I asked as an individual and not a Cllr if our district Cllr could ask the Director of Customer Services what the procedure is in going about this in advance of the meeting so I could be armed with any relevant information on the process. The Director wrote informing me that the relevant officer was away and would get back to me on their return.
The clerk was not copied into any of these emails but mysteriously sent an email out to all councillors and the Director stating that I am acting outside of my authority. I have written to the clerk informing them that I believe they have exceeded their authority as I was seeking information in my own name and NOT instructing or requesting that any action was taken on behalf of the council. This was a fact finding mission only which I am perfectly entitled to do.
Any thoughts?
by (560 points)

1 Answer

0 votes
Yes, your Clerk is exceeding their authority. As a member of the public, you have the same rights and privileges as any citizen in a free democracy.

Looking at the churchyard issue, it seems unlikely that your district or county council will take on this responsibility without seeking reimbursement from the parish council.
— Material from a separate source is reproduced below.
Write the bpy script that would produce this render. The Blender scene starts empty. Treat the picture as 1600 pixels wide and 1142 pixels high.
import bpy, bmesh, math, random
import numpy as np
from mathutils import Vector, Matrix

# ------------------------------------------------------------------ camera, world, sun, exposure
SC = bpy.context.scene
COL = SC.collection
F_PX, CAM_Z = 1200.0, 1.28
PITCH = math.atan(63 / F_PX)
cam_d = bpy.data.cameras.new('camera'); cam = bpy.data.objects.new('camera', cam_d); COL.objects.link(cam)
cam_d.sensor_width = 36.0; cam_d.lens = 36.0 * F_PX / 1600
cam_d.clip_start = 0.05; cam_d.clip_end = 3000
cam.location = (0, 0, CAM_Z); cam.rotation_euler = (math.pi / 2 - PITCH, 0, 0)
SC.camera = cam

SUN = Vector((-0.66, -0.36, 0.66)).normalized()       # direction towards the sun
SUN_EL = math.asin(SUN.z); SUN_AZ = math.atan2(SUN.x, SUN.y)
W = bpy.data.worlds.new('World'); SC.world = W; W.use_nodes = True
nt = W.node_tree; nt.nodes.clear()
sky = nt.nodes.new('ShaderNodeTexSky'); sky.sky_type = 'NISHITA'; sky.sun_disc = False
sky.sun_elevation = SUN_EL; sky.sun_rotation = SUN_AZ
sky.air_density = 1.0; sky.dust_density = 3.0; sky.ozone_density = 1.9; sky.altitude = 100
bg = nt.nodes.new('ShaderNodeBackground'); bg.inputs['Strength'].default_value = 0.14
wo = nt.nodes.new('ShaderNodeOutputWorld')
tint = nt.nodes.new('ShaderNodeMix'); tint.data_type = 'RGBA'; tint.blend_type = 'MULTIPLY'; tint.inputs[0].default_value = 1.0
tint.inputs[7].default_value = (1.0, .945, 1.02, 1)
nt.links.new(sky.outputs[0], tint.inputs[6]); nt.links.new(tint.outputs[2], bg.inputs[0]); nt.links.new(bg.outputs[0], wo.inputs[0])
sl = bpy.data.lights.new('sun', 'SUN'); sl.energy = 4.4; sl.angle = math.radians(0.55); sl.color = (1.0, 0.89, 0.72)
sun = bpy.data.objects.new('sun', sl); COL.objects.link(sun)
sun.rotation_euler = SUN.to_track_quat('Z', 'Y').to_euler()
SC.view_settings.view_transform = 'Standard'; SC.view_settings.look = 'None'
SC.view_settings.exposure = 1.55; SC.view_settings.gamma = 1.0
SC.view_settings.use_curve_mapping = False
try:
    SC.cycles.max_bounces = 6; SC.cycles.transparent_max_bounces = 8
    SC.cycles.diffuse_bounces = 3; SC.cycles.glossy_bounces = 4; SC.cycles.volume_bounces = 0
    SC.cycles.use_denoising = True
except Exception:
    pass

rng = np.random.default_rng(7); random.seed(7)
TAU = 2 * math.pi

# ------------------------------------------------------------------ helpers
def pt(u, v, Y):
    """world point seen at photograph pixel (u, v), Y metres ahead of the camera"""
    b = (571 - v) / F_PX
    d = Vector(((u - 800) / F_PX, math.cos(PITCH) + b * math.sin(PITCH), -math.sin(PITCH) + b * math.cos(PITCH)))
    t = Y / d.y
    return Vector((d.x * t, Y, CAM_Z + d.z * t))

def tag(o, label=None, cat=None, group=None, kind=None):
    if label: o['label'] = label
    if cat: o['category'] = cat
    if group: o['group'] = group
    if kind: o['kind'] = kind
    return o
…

Assuming that the churchyard was formally closed by an Order in Council, the parish council had three months from the date of the Order to pass this responsibility to the district council. Beyond that deadline, the district council is entitled to refuse. Section 215(3) of the Local Government Act 1972 refers. If your churchyard wasn't formally closed, the maintenance responsibility lies with the parochial church council (or the diocese if the church itself has been closed) and the district council will not get involved.
by (52.9k points)
Yes quite possibly but they recently took over another parish council's churchyard and I felt we had a good precedent argument. Thank you for your response. I may have screwed up because I sent my email to the district councillor from my parish council email address although in the actual email I signed off with my name only and no reference to me being a councillor. It seems my email programme as soon as I put in the district councillors email address defaulted to my parish council email instead of my personal email. Either way I was not asking as a councillor but as an individual.
Parish councillors can engage district councillors - whether by voice, email or jungle drums. It is a fallacy to suggest otherwise and an unreasonable restriction to seek to prevent it.
You have to ‘have regard’ to the ‘advice’ of your clerk. In cases like this (and your other question) all that means is listen to them - then ignore!